» Data extract:
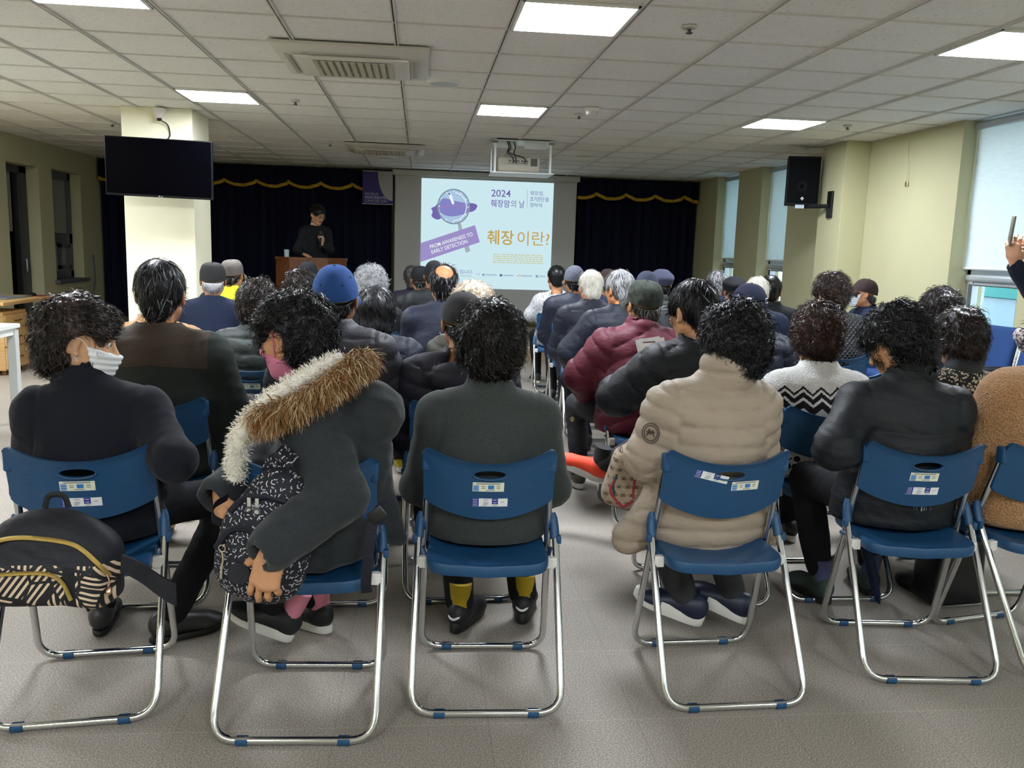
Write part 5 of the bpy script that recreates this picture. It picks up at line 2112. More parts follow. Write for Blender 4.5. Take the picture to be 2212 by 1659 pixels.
folk('C12', -0.08, 9.38, 1.186, 'person with loose dark hair in plum top, farthest row left of the slide', lod='f', hair='bob', hair_col=('#141212', '#4a4644', 0.25), jacket=PLUM, puff=0.018, skin=S3, hyaw=20)
sit('C12', 'blue folding chair under the plum top')
folk('D2', 1.35, 7.48, 1.268, 'person in grey tweed cap and black jacket, right of the slide', lod='f', hair='short', hair_col=SALT, cap='baseball', cap_mat=TWEED, jacket=NAVY, puff=0.028, w=1.12, skin=S2, collar=0.05, collar_r=0.08)
sit('D2', 'blue folding chair under the grey tweed cap')
folk('D1', 1.36, 8.55, 1.242, 'person in white melange hoodie with cropped black hair, front of the aisle', lod='m', hair='short', hair_col=('#0c0b0c', None, 0.1), jacket=MEL, garment='hoodie', puff=0.012, w=1.02, hood=(0.0, -0.11, 0.0), hood_r=(0.12, 0.06, 0.09), skin=S2, shoe=plain('grey_canvas', '#3b3c40', 0.7), sole=SOLE_WHITE,
     anL=(1.235, 8.86, 0.085), knL=(1.22, 8.98, 0.5), hair_len=0.012, elL=(1.11, 8.58, 0.74), hyaw=5)
sit('D1', 'blue folding chair under the white melange hoodie')
folk('D5', 1.76, 7.98, 1.238, 'person in brown cap between the white hair and the glasses wearer', lod='f', hair='short', hair_col=SALT, cap='baseball', cap_mat=CAPBROWN, jacket=NAVYW, puff=0.02, skin=S2)
sit('D5', 'blue folding chair under the brown cap')
folk('D8', 2.14, 7.48, 1.255, 'person in slate flat cap and olive jacket before the dark curtain', lod='f', hair='short', hair_col=SALT, cap='flat', cap_mat=CAPSLATE, jacket=OLIVE, style='puffer', baffle=0.09, puff=0.028, w=1.1, skin=S2, collar=0.05, collar_r=0.085)
sit('D8', 'blue folding chair under the slate flat cap')
folk('D10', 2.84, 7.55, 1.208, 'person in black flat cap beside the white-haired heads near the windows', lod='f', hair='short', hair_col=SALT, cap='flat', cap_mat=CAPBLK, jacket=NAVY, puff=0.02, skin=S2)
sit('D10', 'blue folding chair under the black flat cap')
folk('D9', 3.00, 8.48, 1.237, 'grey-haired person in navy jacket alone near the far window', lod='f', hair='short', hair_col=GREYH, jacket=NAVYW, puff=0.02, w=1.06, skin='#cf9a74', hair_n=1.5, hyaw=16)
sit('D9', 'blue folding chair under the grey-haired sitter near the far window')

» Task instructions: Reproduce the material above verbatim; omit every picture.

» Exercise solution:
Write part 5 of the bpy script that recreates this picture. It picks up at line 2112. More parts follow. Write for Blender 4.5. Take the picture to be 2212 by 1659 pixels.
folk('C12', -0.08, 9.38, 1.186, 'person with loose dark hair in plum top, farthest row left of the slide', lod='f', hair='bob', hair_col=('#141212', '#4a4644', 0.25), jacket=PLUM, puff=0.018, skin=S3, hyaw=20)
sit('C12', 'blue folding chair under the plum top')
folk('D2', 1.35, 7.48, 1.268, 'person in grey tweed cap and black jacket, right of the slide', lod='f', hair='short', hair_col=SALT, cap='baseball', cap_mat=TWEED, jacket=NAVY, puff=0.028, w=1.12, skin=S2, collar=0.05, collar_r=0.08)
sit('D2', 'blue folding chair under the grey tweed cap')
folk('D1', 1.36, 8.55, 1.242, 'person in white melange hoodie with cropped black hair, front of the aisle', lod='m', hair='short', hair_col=('#0c0b0c', None, 0.1), jacket=MEL, garment='hoodie', puff=0.012, w=1.02, hood=(0.0, -0.11, 0.0), hood_r=(0.12, 0.06, 0.09), skin=S2, shoe=plain('grey_canvas', '#3b3c40', 0.7), sole=SOLE_WHITE,
     anL=(1.235, 8.86, 0.085), knL=(1.22, 8.98, 0.5), hair_len=0.012, elL=(1.11, 8.58, 0.74), hyaw=5)
sit('D1', 'blue folding chair under the white melange hoodie')
folk('D5', 1.76, 7.98, 1.238, 'person in brown cap between the white hair and the glasses wearer', lod='f', hair='short', hair_col=SALT, cap='baseball', cap_mat=CAPBROWN, jacket=NAVYW, puff=0.02, skin=S2)
sit('D5', 'blue folding chair under the brown cap')
folk('D8', 2.14, 7.48, 1.255, 'person in slate flat cap and olive jacket before the dark curtain', lod='f', hair='short', hair_col=SALT, cap='flat', cap_mat=CAPSLATE, jacket=OLIVE, style='puffer', baffle=0.09, puff=0.028, w=1.1, skin=S2, collar=0.05, collar_r=0.085)
sit('D8', 'blue folding chair under the slate flat cap')
folk('D10', 2.84, 7.55, 1.208, 'person in black flat cap beside the white-haired heads near the windows', lod='f', hair='short', hair_col=SALT, cap='flat', cap_mat=CAPBLK, jacket=NAVY, puff=0.02, skin=S2)
sit('D10', 'blue folding chair under the black flat cap')
folk('D9', 3.00, 8.48, 1.237, 'grey-haired person in navy jacket alone near the far window', lod='f', hair='short', hair_col=GREYH, jacket=NAVYW, puff=0.02, w=1.06, skin='#cf9a74', hair_n=1.5, hyaw=16)
sit('D9', 'blue folding chair under the grey-haired sitter near the far window')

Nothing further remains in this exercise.